Encyclopedia of Shinto

詳細表示 (Complete Article)

カテゴリー1: 8. Schools, Groups, and Personalities
カテゴリー2: Personalities
Title
Mano Tokitsuna
Text (1648-1717)
Mid-Edo-period priest (shinshoku) and Shintoist. His common names included Nuinosuke and Tarōtayu, while his epistolary names included Zōroku-ō, Matsukage-tei, Shūsen-ō, and Fujinami-ō.
Born 1648 in Owari Province (present-day Aichi Prefecture), Mano was the son of Mano Shigetsuna, hereditary priest of the Owari shrine Tsushima (Gozu Tennō) Jinja. Following the instructions of his father he made scholarship the aim of his life, regarding it as the wellspring of his family's fortune.

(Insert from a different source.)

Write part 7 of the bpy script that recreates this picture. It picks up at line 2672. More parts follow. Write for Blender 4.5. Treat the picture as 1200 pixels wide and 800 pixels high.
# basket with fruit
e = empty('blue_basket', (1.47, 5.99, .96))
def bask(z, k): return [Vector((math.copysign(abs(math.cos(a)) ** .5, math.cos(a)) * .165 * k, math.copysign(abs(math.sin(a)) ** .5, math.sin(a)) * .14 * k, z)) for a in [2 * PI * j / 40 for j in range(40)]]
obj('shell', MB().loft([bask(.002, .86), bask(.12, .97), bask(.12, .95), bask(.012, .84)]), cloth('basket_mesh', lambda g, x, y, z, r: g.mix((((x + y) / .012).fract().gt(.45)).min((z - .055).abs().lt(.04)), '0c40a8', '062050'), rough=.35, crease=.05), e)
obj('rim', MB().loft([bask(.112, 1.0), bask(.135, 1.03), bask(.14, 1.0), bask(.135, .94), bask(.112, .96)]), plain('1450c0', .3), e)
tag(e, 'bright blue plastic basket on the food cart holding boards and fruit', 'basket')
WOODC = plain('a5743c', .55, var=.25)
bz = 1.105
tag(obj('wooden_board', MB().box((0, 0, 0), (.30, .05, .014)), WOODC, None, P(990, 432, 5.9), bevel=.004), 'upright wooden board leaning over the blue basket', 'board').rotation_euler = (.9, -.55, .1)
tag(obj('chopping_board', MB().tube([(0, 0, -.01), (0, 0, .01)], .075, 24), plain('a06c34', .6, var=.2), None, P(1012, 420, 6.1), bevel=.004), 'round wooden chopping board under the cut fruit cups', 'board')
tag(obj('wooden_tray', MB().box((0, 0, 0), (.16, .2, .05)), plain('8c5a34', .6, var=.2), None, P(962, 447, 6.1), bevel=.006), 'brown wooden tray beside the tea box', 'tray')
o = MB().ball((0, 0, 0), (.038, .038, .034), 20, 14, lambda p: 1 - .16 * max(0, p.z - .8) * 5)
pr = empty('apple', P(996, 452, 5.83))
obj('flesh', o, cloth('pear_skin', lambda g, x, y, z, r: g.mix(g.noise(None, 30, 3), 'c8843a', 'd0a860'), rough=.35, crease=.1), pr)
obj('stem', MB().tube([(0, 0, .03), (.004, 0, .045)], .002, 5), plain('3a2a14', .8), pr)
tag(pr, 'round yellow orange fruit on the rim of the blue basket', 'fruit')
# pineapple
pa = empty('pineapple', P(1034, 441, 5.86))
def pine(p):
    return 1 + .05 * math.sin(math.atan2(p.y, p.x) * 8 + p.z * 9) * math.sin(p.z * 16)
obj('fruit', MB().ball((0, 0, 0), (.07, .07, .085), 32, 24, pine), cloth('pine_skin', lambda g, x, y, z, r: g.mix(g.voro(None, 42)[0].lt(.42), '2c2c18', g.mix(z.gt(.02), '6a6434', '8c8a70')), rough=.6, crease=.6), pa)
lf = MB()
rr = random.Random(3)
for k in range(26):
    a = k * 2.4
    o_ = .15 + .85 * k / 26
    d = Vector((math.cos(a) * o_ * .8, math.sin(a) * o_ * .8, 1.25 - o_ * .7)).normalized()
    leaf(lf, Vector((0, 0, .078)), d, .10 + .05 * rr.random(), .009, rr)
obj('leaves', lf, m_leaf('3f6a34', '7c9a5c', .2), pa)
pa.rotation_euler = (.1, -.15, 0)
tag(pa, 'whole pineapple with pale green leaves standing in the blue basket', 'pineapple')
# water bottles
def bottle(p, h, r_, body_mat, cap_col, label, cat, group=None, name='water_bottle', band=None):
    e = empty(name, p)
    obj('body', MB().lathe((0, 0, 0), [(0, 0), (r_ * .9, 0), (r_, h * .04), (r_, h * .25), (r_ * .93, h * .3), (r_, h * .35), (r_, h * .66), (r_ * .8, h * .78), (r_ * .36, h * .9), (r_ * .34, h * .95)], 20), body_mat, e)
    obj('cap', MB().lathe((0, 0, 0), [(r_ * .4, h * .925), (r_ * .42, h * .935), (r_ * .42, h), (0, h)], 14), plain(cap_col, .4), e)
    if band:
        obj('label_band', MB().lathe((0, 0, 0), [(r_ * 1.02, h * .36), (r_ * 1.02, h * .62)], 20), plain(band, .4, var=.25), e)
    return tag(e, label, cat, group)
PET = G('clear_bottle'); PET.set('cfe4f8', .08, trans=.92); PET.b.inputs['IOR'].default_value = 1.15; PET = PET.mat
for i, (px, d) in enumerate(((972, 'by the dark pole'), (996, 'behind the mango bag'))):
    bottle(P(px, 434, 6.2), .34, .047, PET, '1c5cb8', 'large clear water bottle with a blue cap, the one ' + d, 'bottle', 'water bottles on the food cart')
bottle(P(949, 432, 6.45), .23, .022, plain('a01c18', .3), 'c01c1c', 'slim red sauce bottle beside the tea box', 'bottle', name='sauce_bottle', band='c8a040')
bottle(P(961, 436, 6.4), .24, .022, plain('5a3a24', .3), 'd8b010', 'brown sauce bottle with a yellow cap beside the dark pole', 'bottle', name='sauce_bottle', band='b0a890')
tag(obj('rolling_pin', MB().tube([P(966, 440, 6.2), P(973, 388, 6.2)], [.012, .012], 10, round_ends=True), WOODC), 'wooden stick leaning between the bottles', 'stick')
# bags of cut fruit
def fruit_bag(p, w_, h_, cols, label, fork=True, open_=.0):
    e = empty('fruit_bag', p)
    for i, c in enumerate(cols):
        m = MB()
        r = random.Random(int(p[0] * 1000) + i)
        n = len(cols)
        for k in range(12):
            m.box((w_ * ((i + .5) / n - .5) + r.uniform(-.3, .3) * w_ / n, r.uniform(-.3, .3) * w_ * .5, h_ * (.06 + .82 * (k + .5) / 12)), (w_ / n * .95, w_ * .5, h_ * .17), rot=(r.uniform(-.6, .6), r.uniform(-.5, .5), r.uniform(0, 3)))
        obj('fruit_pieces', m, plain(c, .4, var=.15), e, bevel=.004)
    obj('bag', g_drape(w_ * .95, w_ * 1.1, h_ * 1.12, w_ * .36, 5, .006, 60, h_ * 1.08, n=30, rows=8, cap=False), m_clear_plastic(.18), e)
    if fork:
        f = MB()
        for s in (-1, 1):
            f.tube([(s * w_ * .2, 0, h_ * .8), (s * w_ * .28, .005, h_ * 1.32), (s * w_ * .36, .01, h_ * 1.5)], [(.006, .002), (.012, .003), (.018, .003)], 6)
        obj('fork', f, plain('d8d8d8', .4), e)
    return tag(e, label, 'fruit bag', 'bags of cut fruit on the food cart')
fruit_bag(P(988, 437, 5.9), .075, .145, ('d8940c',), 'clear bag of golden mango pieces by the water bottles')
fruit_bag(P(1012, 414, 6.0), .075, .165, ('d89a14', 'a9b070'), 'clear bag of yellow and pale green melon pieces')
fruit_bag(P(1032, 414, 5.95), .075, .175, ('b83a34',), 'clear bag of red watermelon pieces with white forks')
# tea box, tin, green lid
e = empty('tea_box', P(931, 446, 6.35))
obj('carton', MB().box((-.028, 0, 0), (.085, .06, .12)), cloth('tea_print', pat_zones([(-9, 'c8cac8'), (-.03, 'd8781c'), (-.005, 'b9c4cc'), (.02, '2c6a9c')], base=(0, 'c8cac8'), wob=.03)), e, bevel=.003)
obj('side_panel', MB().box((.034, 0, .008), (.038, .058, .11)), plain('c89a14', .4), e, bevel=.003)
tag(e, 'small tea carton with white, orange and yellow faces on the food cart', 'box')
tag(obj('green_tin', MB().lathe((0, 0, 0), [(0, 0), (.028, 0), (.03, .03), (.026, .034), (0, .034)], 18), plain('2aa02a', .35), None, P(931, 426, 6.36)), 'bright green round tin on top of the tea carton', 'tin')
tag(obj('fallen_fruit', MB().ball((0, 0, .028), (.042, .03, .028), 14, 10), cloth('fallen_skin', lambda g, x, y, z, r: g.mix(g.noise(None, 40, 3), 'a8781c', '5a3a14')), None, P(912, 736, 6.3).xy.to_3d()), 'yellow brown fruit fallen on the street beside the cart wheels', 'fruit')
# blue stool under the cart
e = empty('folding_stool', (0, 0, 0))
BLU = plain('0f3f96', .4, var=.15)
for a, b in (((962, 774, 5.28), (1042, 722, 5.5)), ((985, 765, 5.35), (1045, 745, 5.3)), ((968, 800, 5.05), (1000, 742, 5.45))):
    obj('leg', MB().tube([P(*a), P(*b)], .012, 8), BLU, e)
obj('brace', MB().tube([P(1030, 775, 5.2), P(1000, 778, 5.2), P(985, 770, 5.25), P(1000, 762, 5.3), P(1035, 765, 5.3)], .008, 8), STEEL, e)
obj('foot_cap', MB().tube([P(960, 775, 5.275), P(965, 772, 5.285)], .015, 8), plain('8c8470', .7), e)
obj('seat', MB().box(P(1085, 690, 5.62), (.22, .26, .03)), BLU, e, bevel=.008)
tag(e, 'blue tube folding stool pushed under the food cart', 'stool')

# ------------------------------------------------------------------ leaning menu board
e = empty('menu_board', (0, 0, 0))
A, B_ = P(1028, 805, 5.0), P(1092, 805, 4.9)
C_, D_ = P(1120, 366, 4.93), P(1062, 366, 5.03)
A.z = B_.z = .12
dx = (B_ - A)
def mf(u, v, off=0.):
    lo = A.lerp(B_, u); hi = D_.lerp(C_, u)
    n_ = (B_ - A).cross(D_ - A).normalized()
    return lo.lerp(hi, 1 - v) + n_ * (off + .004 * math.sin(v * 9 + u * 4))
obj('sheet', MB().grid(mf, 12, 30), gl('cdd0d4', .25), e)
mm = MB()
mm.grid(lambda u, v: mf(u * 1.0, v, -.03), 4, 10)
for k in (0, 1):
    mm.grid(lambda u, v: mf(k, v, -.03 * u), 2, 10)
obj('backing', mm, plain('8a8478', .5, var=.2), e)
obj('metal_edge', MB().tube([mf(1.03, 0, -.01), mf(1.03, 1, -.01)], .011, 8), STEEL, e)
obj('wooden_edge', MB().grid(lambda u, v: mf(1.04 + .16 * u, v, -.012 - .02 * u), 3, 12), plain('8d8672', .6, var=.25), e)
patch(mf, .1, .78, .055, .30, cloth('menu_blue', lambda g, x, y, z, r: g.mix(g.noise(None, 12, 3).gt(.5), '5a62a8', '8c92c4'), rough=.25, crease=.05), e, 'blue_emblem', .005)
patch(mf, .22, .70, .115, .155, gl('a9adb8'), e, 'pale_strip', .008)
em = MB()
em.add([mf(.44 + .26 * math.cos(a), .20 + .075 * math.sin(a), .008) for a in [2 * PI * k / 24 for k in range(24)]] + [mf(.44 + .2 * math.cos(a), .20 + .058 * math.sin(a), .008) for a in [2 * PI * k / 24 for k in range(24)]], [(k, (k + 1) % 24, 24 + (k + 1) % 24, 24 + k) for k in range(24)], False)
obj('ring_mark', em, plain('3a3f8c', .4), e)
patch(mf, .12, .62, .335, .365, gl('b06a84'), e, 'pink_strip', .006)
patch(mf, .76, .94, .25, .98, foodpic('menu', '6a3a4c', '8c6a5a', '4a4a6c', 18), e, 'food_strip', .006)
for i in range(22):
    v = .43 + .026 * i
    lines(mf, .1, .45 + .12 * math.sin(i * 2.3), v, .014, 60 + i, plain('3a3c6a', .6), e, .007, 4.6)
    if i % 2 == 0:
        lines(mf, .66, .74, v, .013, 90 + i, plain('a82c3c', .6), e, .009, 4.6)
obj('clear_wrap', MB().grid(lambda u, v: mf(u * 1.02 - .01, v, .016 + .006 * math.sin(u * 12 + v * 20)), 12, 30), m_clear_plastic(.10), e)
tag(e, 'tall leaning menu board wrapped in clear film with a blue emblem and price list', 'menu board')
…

In 1663 he entered the academy of the Shirakawa (Hakke) Family, the traditional head priests (haku) of the Department of Divinities (Jingikan), where he received the Transmission of Jūhachi Shintō (Jūhachi shintō denju). He went to Kyoto in 1665 to study at the school of the Koga Family, but eventually returned home to receive a fundamental scholarly education from Yoshimi Naokatsu of the shrine Nagoya Tōshōgū. In 1668 he went again to Kyoto to spend about fourteen years of intense Shinto studies under Koga Masamichi and Urabe Kaneuo, acquiring the methods of philological (kōshōteki) research while keeping contact with intellectuals such as Matsushita Kenrin, Deguchi Nobuyoshi, and Amano Sadakage.
Mano returned home when his father died in 1682 to take over the hereditary priestly duties of his family and to realize the aim of his forefathers by initiating a draft of Kokon shingaku ruihen (Encyclopedia of Shinto Studies Past and Present). He continued this work for more than thirty years, even after his retirement in 1703. In 1713 he published a first edition supplied with comments and a foreword by Matsushita Kenrin. Mano's interpretation of Shinto emphasizes the Three Imperial Regalia (sanshu no jingi) as the basis of morality while conceding auxiliary functions to Buddhism and Confucianism; as a result, his variety of Shinto is regarded as being close to Yoshida Shintō or Ise Shintō.
Mano died at home in 1717 at the age of sixty-nine. His Buddhist ordination name was Shinkaku Ryōdō Koji. In addition to the works cited above, he was the author of Shinka jōdan (Trifle Talk of Shinto Priests), Jindai zukai (Explanatory Diagram of the Age of the Kami), Nakatomi no harae wakumon (Questions on the Nakatomi Purification Formula), Rokkon shōjō harae fūyōshō (Wind and Leaves Comments on the Purification of the Six Senses), Honchō gakugen naniwa shō (Comments on the Origin of Japanese Studies in Naniwa), Bishū [Tsushima] tennōsai-ki (Report of the Heavenly King Festival [of the Tsushima Shrine] in Owari).